Review of Butterfly

Butterfly is a beautiful heartbreaker. But it's impossible not to be seduced by it, even knowing that the payoff's going to hurt. This tale of the days leading up to the Spanish Civil War shows

Friday, June 30th 2000, 12:00 am

By: News On 6


Butterfly is a beautiful heartbreaker. But it's impossible not to be seduced by it, even knowing that the payoff's going to hurt. This tale of the days leading up to the Spanish Civil War shows how suddenly the world can bloom with wonder for the young, and how quickly tyranny and cowardice can render that wonder obsolete.

Moncho, played by an inspired little actor named Manuel Lozano, is a 7-year-old boy starting school in the Republic of Spain in 1936, where the democratic government is barely keeping its internal enemies, the Mussolini-inspired Fascists, at bay. There's an air of menace under the idyllic, sensual surface of Moncho's picturesque village in the Galicia region.
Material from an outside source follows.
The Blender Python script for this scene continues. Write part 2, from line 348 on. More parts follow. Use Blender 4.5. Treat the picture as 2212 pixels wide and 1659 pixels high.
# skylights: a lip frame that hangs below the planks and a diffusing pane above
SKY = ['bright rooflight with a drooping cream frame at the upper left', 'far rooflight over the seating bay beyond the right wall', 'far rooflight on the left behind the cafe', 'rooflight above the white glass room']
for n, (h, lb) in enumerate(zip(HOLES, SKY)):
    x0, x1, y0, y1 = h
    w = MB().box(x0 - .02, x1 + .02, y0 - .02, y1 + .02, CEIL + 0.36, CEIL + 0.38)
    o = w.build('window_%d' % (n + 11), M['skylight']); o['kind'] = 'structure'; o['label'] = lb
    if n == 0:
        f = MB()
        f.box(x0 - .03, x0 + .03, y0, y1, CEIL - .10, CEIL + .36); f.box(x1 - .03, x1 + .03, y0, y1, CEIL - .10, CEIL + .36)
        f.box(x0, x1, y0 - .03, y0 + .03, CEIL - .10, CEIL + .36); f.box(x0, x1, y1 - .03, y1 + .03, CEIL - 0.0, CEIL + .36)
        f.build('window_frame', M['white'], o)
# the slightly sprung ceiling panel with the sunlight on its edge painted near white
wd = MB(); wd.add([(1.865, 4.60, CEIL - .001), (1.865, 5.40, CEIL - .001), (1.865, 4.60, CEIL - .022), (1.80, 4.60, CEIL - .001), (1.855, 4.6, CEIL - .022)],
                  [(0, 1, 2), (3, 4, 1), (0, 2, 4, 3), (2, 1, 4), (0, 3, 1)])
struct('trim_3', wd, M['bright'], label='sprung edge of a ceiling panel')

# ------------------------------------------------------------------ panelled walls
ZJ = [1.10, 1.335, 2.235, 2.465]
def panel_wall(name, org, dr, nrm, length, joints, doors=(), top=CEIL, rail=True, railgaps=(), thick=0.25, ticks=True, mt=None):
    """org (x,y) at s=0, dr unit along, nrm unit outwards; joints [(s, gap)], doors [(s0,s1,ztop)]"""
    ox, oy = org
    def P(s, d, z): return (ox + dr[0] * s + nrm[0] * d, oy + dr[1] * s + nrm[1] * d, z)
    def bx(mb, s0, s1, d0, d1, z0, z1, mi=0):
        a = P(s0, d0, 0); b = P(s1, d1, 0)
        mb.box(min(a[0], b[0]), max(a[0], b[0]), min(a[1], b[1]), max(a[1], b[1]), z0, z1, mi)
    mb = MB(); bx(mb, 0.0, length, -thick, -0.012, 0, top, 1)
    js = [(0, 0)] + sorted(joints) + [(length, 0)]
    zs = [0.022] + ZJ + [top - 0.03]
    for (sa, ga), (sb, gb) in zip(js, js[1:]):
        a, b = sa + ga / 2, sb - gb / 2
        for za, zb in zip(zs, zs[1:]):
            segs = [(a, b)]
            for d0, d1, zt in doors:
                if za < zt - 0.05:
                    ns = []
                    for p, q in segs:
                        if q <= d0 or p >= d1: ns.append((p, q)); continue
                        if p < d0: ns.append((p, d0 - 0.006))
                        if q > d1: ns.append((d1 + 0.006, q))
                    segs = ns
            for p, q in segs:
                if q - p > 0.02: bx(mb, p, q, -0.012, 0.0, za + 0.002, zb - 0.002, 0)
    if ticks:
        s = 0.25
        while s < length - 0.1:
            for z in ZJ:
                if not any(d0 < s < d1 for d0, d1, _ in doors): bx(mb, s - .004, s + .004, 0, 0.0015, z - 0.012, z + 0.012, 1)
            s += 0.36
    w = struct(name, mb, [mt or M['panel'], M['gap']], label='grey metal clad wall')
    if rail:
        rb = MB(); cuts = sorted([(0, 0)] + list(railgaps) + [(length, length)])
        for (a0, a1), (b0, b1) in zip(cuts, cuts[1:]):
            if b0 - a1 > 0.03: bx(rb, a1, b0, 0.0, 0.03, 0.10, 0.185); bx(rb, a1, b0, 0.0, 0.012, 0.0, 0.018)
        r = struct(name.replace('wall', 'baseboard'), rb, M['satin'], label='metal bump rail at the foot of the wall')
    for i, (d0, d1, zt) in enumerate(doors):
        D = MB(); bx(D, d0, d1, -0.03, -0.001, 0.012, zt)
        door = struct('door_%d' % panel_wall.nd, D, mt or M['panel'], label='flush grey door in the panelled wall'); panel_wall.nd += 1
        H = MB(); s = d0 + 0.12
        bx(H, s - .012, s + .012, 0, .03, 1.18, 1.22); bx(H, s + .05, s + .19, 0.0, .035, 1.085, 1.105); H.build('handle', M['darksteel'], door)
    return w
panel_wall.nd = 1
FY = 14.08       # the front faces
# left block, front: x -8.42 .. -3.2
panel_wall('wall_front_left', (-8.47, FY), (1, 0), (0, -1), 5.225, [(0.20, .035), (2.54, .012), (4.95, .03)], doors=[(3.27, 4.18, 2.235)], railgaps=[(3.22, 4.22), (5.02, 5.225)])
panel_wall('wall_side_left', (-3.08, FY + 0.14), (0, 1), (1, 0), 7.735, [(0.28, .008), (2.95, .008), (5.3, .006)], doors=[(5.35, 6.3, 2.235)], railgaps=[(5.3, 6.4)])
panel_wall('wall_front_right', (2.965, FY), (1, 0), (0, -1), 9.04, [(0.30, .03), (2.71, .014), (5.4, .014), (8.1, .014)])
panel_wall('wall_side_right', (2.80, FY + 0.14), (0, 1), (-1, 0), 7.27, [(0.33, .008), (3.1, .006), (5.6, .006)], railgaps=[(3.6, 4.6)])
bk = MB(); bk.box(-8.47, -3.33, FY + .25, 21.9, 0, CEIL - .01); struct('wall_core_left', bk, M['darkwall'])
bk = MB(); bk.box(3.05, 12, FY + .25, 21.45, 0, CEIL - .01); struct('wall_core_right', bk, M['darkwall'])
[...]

But when Butterfly (originally titled La Lengua de las Mariposas, or The Butterfly's Tongue) takes off, politics seem a distant factor in Moncho's life. His terror at going to school is compounded by asthma. And his older brother Andres (Alexis de los Santos) insists that the teacher, Don Gregorio, beats his students routinely.
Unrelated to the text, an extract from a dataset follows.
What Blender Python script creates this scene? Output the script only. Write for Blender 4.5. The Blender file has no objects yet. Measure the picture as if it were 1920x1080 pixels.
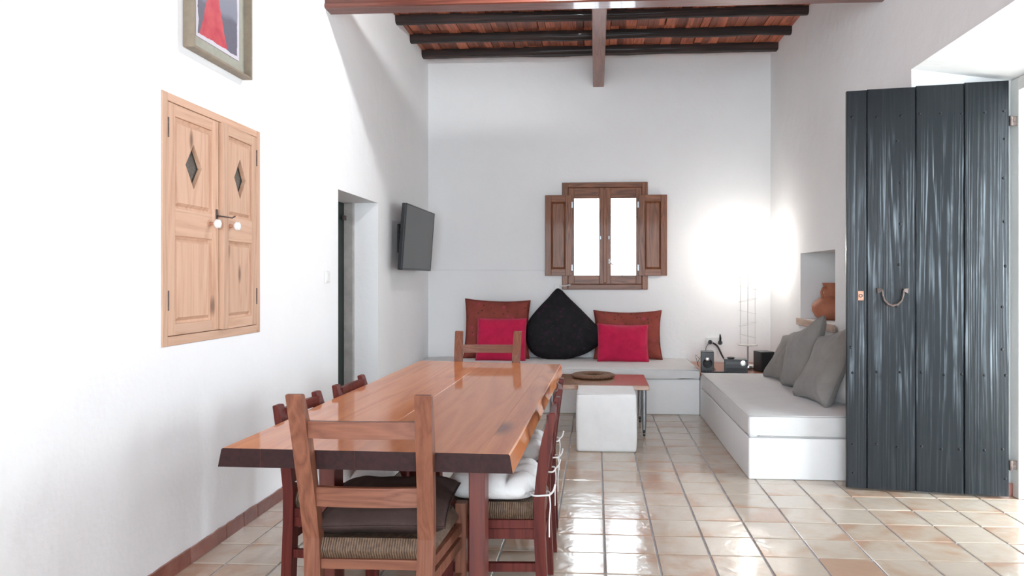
import bpy, bmesh, math, random
from mathutils import Vector, Matrix, noise
R = math.radians
rnd = random.Random(7)
C = bpy.context.scene.collection
S = bpy.context.scene

# ------------------------------------------------------------------ camera, world, light, exposure
cam = bpy.data.objects.new('camera', bpy.data.cameras.new('camera'))
C.objects.link(cam)
cam.location = (0, 0, 1.35)
cam.rotation_euler = (R(90), 0, math.atan(88 / 1350))
cam.data.sensor_width = 36
cam.data.lens = 1350 * 36 / 1920
cam.data.shift_x = -70 / 1920
cam.data.shift_y = -18 / 1920
cam.data.clip_start = 0.05
S.camera = cam

W = bpy.data.worlds.new('sky'); S.world = W; W.use_nodes = True
bg = W.node_tree.nodes['Background']
bg.inputs[0].default_value = (0.82, 0.92, 1.0, 1)
bg.inputs[1].default_value = 7.0

S.view_settings.view_transform = 'Standard'
S.view_settings.look = 'None'
S.view_settings.gamma = 1
S.view_settings.use_curve_mapping = False
S.view_settings.exposure = 1.08
LAMP_W = 48.0      # spotlight fixed to the tie beam
TABLE_LAMP_E = 85.0   # emission of the table lamp's bulb


def portal(name, loc, rot, sx, sy):
    l = bpy.data.lights.new(name, 'AREA'); l.shape = 'RECTANGLE'; l.size = sx; l.size_y = sy
    l.cycles.is_portal = True
    o = bpy.data.objects.new(name, l); C.objects.link(o); o.location = loc; o.rotation_euler = rot
    return o


portal('sky_portal_door', (2.625, 3.98, 1.29), (0, R(90), 0), 2.56, 1.28)
portal('sky_portal_window', (0.095, 8.62, 1.83), (R(-90), 0, 0), 0.84, 1.08)
portal('sky_portal_rear_fill', (0.1, -2.48, 1.65), (R(90), 0, 0), 3.2, 2.2)  # sky fill through the added opening behind the camera

# ------------------------------------------------------------------ helpers
XL, YB, ZC, YR = -1.923, 8.15, 3.875, -2.1


def xr(y):
    return 2.0 - 0.065 * (y - 4.72) / 3.43


class B:
    def __init__(s):
        s.bm = bmesh.new()

    def box(s, x0, x1, y0, y1, z0, z1, bev=0, seg=2, M=None):
        bm = bmesh.new()
        bmesh.ops.create_cube(bm, size=1)
        for v in bm.verts:
            v.co = Vector(((x0 + x1) / 2 + v.co.x * (x1 - x0), (y0 + y1) / 2 + v.co.y * (y1 - y0), (z0 + z1) / 2 + v.co.z * (z1 - z0)))
        if bev:
            bmesh.ops.bevel(bm, geom=bm.edges[:], offset=bev, segments=seg, profile=0.5, affect='EDGES')
        return s.add(bm, M)

    def add(s, bm, M=None):
        if M:
            bm.transform(M)
        me = bpy.data.meshes.new('t'); bm.to_mesh(me); bm.free()
        s.bm.from_mesh(me); bpy.data.meshes.remove(me)
        return s

    def poly(s, verts, faces):
        vs = [s.bm.verts.new(v) for v in verts]
        for f in faces:
            s.bm.faces.new([vs[i] for i in f])
        return s

    def prism(s, a, b):
        """solid between two equal-length loops of points"""
        n = len(a)
        va = [s.bm.verts.new(p) for p in a]; vb = [s.bm.verts.new(p) for p in b]
        s.bm.faces.new(va[::-1]); s.bm.faces.new(vb)
        for i in range(n):
            s.bm.faces.new((va[i], va[(i + 1) % n], vb[(i + 1) % n], vb[i]))
        return s

    def loft(s, loops):
        rings = [[s.bm.verts.new(p) for p in l] for l in loops]
        n = len(loops[0])
        s.bm.faces.new(rings[0][::-1]); s.bm.faces.new(rings[-1])
        for a, b in zip(rings, rings[1:]):
            for i in range(n):
                s.bm.faces.new((a[i], a[(i + 1) % n], b[(i + 1) % n], b[i]))
        return s

    def lathe(s, prof, n=24, c=(0, 0, 0), axis='Z'):
        loops = []
        for r, z in prof:
            l = []
            for i in range(n):
                a = 2 * math.pi * i / n
                p = Vector((r * math.cos(a), r * math.sin(a), z))
                if axis == 'Y':
                    p = Vector((p.x, -p.z, p.y))
                elif axis == 'X':
                    p = Vector((p.z, p.x, p.y))
                l.append(p + Vector(c))
            loops.append(l)
        return s.loft(loops)

    def tube(s, pts, r, n=8, closed=False):
        pts = [Vector(p) for p in pts]
        loops = []
        up = Vector((0, 0, 1))
        m = len(pts)
        for i, p in enumerate(pts):
            if closed:
                t = pts[(i + 1) % m] - pts[i - 1]
            else:
                t = pts[min(i + 1, m - 1)] - pts[max(i - 1, 0)]
            t.normalize()
            a = t.cross(up)
            if a.length < 0.05:
                a = t.cross(Vector((1, 0, 0)))
            a.normalize(); b = a.cross(t)
            up = b
            rr = r[i] if isinstance(r, (list, tuple)) else r
            loops.append([p + (a * math.cos(2 * math.pi * k / n) + b * math.sin(2 * math.pi * k / n)) * rr for k in range(n)])
        if not closed:
            return s.loft(loops)
        rings = [[s.bm.verts.new(q) for q in l] for l in loops]
        for i in range(m):
            a, b = rings[i], rings[(i + 1) % m]
            for k in range(n):
                s.bm.faces.new((a[k], a[(k + 1) % n], b[(k + 1) % n], b[k]))
        return s

    def done(s, name, mat, parent=None, smooth=False, off=None, loc=None, rot=None):
        if off is not None:
            bmesh.ops.translate(s.bm, verts=s.bm.verts[:], vec=-Vector(off))
        bmesh.ops.recalc_face_normals(s.bm, faces=s.bm.faces[:])
        me = bpy.data.meshes.new(name); s.bm.to_mesh(me); s.bm.free()
        me.materials.append(mat)
        if smooth:
            for p in me.polygons:
                p.use_smooth = True
            if smooth != 'all':
                me.set_sharp_from_angle(angle=R(38))
        o = bpy.data.objects.new(name, me); C.objects.link(o)
        if parent:
            o.parent = parent
        if loc is not None:
            o.location = loc
        if rot is not None:
            o.rotation_euler = rot
        return o


def tag(o, label, cat, group=None):
    o['label'] = label; o['category'] = cat
    if group:
        o['group'] = group
    return o


def thing(name, label, cat, loc=(0, 0, 0), rot=(0, 0, 0), group=None):
    o = bpy.data.objects.new(name, None); C.objects.link(o)
    o.empty_display_size = 0.1; o.location = loc; o.rotation_euler = rot
    return tag(o, label, cat, group)


def struct(o):
    o['kind'] = 'structure'
    return o


def sempty(name, loc=(0, 0, 0)):
    o = bpy.data.objects.new(name, None); C.objects.link(o); o.location = loc
    return struct(o)


def inst(src, name, parent, loc, scale=None, rot=None):
    o = bpy.data.objects.new(name, src.data); C.objects.link(o)
    o.parent = parent; o.location = loc
    if scale:
        o.scale = scale
    if rot:
        o.rotation_euler = rot
    return o


def copy_tree(o, parent=None):
    c = o.copy(); C.objects.link(c); c.parent = parent
    for ch in list(o.children):
        copy_tree(ch, c)
    return c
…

Don Gregorio turns out instead to be an elderly man of great kindness and intelligence, played by the quietly magnetic Fernando Fernan Gomez (Belle Epoque, All About My Mother).
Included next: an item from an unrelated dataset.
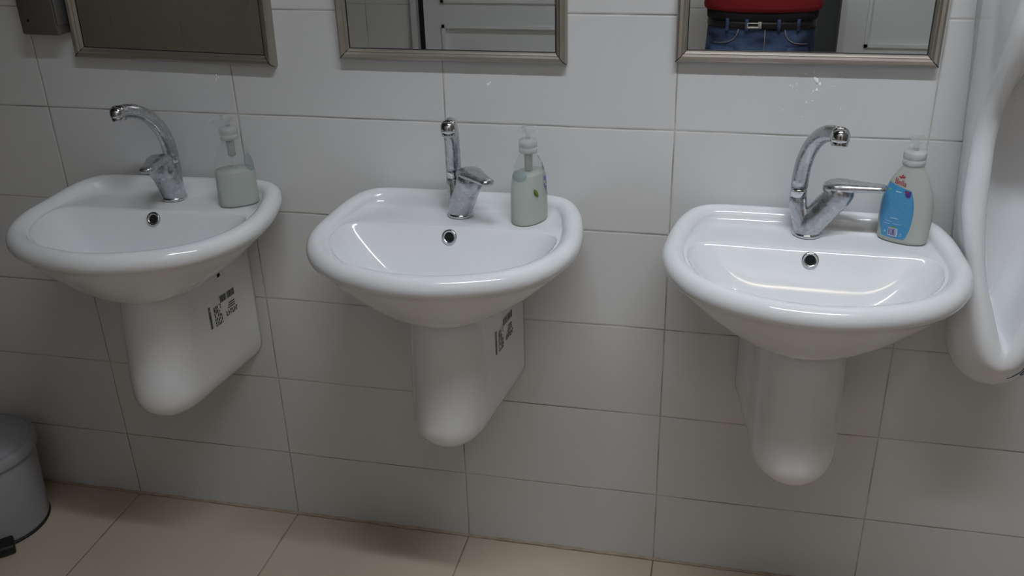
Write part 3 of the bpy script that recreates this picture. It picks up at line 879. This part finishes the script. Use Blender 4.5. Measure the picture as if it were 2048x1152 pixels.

Moncho's vulnerability - he wets his pants on the first day of class - prompts Don Gregorio to give the youngster special affection and protection, and after the initial dread, school becomes a revelation to Moncho. He learns to read and treasure books, where "our dreams take refuge so as not to freeze to death," as Don Gregorio puts it.

Moncho's friendship with his teacher becomes his guiding force, and he seems to find his calling in a fascination with nature.

Meanwhile, his brother and his new school friends teach him about life's darker and sexier aspects; Butterfly is decidedly a movie about children, but not for them.

Director Jose Luis Cuerda skillfully dramatizes the amazement of learning, and, as we get caught up in Moncho's expanding world, we may forget about the political sphere contracting around him. But his parents, grimly and brilliantly played by Gonzalo Uriarte and Uxia Blanco, know what must be done for the family to survive the coming upheaval.

The script was adapted by Rafael Azcona from three stories by prizewinning contemporary Spanish writer Manuel Rivas, whose works are hard to find in English translation. But if the film is any approximation, Mr. Rivas' must be extraordinary prose indeed. Butterfly, has a powerful sting, but an abundance of sublime nectar as well.